(3D scene scripts)
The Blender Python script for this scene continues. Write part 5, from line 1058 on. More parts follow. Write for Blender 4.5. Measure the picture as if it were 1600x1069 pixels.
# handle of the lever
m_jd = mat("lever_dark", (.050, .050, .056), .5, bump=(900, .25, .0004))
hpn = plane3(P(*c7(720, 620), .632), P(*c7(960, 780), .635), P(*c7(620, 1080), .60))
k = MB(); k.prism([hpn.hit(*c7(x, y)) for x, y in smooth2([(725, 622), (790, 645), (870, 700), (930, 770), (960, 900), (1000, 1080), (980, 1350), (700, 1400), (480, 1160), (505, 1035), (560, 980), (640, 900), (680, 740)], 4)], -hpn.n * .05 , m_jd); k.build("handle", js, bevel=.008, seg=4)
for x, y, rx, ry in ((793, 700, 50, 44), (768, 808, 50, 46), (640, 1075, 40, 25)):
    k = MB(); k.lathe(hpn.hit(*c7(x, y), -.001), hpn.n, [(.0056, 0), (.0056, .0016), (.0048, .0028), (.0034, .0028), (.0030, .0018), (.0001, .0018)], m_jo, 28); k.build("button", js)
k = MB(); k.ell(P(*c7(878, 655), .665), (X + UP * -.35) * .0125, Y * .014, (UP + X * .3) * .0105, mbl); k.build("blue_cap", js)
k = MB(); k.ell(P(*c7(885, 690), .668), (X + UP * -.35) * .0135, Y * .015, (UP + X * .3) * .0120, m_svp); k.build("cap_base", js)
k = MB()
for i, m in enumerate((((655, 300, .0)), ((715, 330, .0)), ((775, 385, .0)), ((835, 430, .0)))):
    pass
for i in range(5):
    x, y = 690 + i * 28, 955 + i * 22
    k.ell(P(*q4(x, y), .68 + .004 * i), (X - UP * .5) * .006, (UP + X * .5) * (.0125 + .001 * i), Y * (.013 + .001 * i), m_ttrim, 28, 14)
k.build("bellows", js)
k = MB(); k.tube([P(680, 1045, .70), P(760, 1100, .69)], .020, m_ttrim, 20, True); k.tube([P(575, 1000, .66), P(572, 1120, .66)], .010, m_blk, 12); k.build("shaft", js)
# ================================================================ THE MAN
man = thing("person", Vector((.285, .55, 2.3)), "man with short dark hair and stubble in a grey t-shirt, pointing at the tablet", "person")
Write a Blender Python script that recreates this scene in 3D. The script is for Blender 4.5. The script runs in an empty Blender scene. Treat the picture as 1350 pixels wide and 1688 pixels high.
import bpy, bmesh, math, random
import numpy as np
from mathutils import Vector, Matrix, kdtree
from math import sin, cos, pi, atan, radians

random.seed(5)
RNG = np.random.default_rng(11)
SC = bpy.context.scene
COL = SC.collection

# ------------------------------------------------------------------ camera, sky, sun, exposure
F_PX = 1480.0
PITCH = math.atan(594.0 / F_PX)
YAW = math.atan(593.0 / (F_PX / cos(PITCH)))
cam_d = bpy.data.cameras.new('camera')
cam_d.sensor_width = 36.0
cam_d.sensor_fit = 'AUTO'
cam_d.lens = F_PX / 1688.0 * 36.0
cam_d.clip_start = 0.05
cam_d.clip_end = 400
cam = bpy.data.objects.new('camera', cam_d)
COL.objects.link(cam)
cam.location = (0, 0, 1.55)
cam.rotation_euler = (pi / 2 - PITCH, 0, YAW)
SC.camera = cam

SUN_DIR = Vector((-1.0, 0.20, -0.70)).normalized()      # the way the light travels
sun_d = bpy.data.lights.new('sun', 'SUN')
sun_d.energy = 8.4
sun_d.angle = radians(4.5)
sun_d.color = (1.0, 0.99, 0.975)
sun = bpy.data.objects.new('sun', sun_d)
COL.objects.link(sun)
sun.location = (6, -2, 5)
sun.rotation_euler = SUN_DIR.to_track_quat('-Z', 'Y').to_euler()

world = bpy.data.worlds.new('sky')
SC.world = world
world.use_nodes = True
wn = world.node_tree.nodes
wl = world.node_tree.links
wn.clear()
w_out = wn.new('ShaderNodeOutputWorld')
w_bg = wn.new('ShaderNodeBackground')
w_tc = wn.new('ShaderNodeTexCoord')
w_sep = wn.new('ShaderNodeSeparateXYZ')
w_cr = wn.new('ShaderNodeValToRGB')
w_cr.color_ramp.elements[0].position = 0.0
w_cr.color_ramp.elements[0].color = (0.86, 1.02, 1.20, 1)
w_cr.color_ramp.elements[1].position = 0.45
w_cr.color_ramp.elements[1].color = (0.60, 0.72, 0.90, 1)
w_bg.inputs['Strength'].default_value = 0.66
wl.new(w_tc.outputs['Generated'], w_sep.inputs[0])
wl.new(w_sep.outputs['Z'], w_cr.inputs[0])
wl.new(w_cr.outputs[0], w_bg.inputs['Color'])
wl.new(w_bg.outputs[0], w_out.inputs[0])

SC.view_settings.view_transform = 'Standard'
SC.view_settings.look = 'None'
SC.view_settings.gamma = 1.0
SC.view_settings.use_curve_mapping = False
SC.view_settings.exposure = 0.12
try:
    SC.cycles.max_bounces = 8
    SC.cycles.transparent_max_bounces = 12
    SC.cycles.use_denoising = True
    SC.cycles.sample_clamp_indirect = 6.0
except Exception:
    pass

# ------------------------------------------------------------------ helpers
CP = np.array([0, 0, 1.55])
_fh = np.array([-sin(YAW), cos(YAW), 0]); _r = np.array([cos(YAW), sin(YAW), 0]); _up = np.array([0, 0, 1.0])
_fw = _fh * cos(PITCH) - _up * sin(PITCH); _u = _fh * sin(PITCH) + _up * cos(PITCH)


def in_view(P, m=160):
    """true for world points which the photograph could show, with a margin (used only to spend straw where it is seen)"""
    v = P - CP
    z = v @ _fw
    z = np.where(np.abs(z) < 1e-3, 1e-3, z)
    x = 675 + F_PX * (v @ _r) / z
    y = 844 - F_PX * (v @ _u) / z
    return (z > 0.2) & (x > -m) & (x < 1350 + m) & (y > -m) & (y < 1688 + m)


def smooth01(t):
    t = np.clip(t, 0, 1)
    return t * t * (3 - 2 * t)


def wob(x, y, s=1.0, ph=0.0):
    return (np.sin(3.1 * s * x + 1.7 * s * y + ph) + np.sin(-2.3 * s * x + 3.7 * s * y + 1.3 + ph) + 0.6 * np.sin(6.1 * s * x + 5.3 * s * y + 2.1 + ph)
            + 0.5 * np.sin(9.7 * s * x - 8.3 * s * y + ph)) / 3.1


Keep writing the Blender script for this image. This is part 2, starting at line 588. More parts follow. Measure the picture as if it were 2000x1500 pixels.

• **CHALLENGE**
Transcribe the material above in its entirety. Match it exactly.

• **THE COMPLETED TASK**
The Blender Python script for this scene continues. Write part 5, from line 1058 on. More parts follow. Write for Blender 4.5. Measure the picture as if it were 1600x1069 pixels.
# handle of the lever
m_jd = mat("lever_dark", (.050, .050, .056), .5, bump=(900, .25, .0004))
hpn = plane3(P(*c7(720, 620), .632), P(*c7(960, 780), .635), P(*c7(620, 1080), .60))
k = MB(); k.prism([hpn.hit(*c7(x, y)) for x, y in smooth2([(725, 622), (790, 645), (870, 700), (930, 770), (960, 900), (1000, 1080), (980, 1350), (700, 1400), (480, 1160), (505, 1035), (560, 980), (640, 900), (680, 740)], 4)], -hpn.n * .05 , m_jd); k.build("handle", js, bevel=.008, seg=4)
for x, y, rx, ry in ((793, 700, 50, 44), (768, 808, 50, 46), (640, 1075, 40, 25)):
    k = MB(); k.lathe(hpn.hit(*c7(x, y), -.001), hpn.n, [(.0056, 0), (.0056, .0016), (.0048, .0028), (.0034, .0028), (.0030, .0018), (.0001, .0018)], m_jo, 28); k.build("button", js)
k = MB(); k.ell(P(*c7(878, 655), .665), (X + UP * -.35) * .0125, Y * .014, (UP + X * .3) * .0105, mbl); k.build("blue_cap", js)
k = MB(); k.ell(P(*c7(885, 690), .668), (X + UP * -.35) * .0135, Y * .015, (UP + X * .3) * .0120, m_svp); k.build("cap_base", js)
k = MB()
for i, m in enumerate((((655, 300, .0)), ((715, 330, .0)), ((775, 385, .0)), ((835, 430, .0)))):
    pass
for i in range(5):
    x, y = 690 + i * 28, 955 + i * 22
    k.ell(P(*q4(x, y), .68 + .004 * i), (X - UP * .5) * .006, (UP + X * .5) * (.0125 + .001 * i), Y * (.013 + .001 * i), m_ttrim, 28, 14)
k.build("bellows", js)
k = MB(); k.tube([P(680, 1045, .70), P(760, 1100, .69)], .020, m_ttrim, 20, True); k.tube([P(575, 1000, .66), P(572, 1120, .66)], .010, m_blk, 12); k.build("shaft", js)
# ================================================================ THE MAN
man = thing("person", Vector((.285, .55, 2.3)), "man with short dark hair and stubble in a grey t-shirt, pointing at the tablet", "person")
Write a Blender Python script that recreates this scene in 3D. The script is for Blender 4.5. The script runs in an empty Blender scene. Treat the picture as 1350 pixels wide and 1688 pixels high.
import bpy, bmesh, math, random
import numpy as np
from mathutils import Vector, Matrix, kdtree
from math import sin, cos, pi, atan, radians

random.seed(5)
RNG = np.random.default_rng(11)
SC = bpy.context.scene
COL = SC.collection

# ------------------------------------------------------------------ camera, sky, sun, exposure
F_PX = 1480.0
PITCH = math.atan(594.0 / F_PX)
YAW = math.atan(593.0 / (F_PX / cos(PITCH)))
cam_d = bpy.data.cameras.new('camera')
cam_d.sensor_width = 36.0
cam_d.sensor_fit = 'AUTO'
cam_d.lens = F_PX / 1688.0 * 36.0
cam_d.clip_start = 0.05
cam_d.clip_end = 400
cam = bpy.data.objects.new('camera', cam_d)
COL.objects.link(cam)
cam.location = (0, 0, 1.55)
cam.rotation_euler = (pi / 2 - PITCH, 0, YAW)
SC.camera = cam

SUN_DIR = Vector((-1.0, 0.20, -0.70)).normalized()      # the way the light travels
sun_d = bpy.data.lights.new('sun', 'SUN')
sun_d.energy = 8.4
sun_d.angle = radians(4.5)
sun_d.color = (1.0, 0.99, 0.975)
sun = bpy.data.objects.new('sun', sun_d)
COL.objects.link(sun)
sun.location = (6, -2, 5)
sun.rotation_euler = SUN_DIR.to_track_quat('-Z', 'Y').to_euler()

world = bpy.data.worlds.new('sky')
SC.world = world
world.use_nodes = True
wn = world.node_tree.nodes
wl = world.node_tree.links
wn.clear()
w_out = wn.new('ShaderNodeOutputWorld')
w_bg = wn.new('ShaderNodeBackground')
w_tc = wn.new('ShaderNodeTexCoord')
w_sep = wn.new('ShaderNodeSeparateXYZ')
w_cr = wn.new('ShaderNodeValToRGB')
w_cr.color_ramp.elements[0].position = 0.0
w_cr.color_ramp.elements[0].color = (0.86, 1.02, 1.20, 1)
w_cr.color_ramp.elements[1].position = 0.45
w_cr.color_ramp.elements[1].color = (0.60, 0.72, 0.90, 1)
w_bg.inputs['Strength'].default_value = 0.66
wl.new(w_tc.outputs['Generated'], w_sep.inputs[0])
wl.new(w_sep.outputs['Z'], w_cr.inputs[0])
wl.new(w_cr.outputs[0], w_bg.inputs['Color'])
wl.new(w_bg.outputs[0], w_out.inputs[0])

SC.view_settings.view_transform = 'Standard'
SC.view_settings.look = 'None'
SC.view_settings.gamma = 1.0
SC.view_settings.use_curve_mapping = False
SC.view_settings.exposure = 0.12
try:
    SC.cycles.max_bounces = 8
    SC.cycles.transparent_max_bounces = 12
    SC.cycles.use_denoising = True
    SC.cycles.sample_clamp_indirect = 6.0
except Exception:
    pass

# ------------------------------------------------------------------ helpers
CP = np.array([0, 0, 1.55])
_fh = np.array([-sin(YAW), cos(YAW), 0]); _r = np.array([cos(YAW), sin(YAW), 0]); _up = np.array([0, 0, 1.0])
_fw = _fh * cos(PITCH) - _up * sin(PITCH); _u = _fh * sin(PITCH) + _up * cos(PITCH)


def in_view(P, m=160):
    """true for world points which the photograph could show, with a margin (used only to spend straw where it is seen)"""
    v = P - CP
    z = v @ _fw
    z = np.where(np.abs(z) < 1e-3, 1e-3, z)
    x = 675 + F_PX * (v @ _r) / z
    y = 844 - F_PX * (v @ _u) / z
    return (z > 0.2) & (x > -m) & (x < 1350 + m) & (y > -m) & (y < 1688 + m)


def smooth01(t):
    t = np.clip(t, 0, 1)
    return t * t * (3 - 2 * t)


def wob(x, y, s=1.0, ph=0.0):
    return (np.sin(3.1 * s * x + 1.7 * s * y + ph) + np.sin(-2.3 * s * x + 3.7 * s * y + 1.3 + ph) + 0.6 * np.sin(6.1 * s * x + 5.3 * s * y + 2.1 + ph)
            + 0.5 * np.sin(9.7 * s * x - 8.3 * s * y + ph)) / 3.1


Keep writing the Blender script for this image. This is part 2, starting at line 588. More parts follow. Measure the picture as if it were 2000x1500 pixels.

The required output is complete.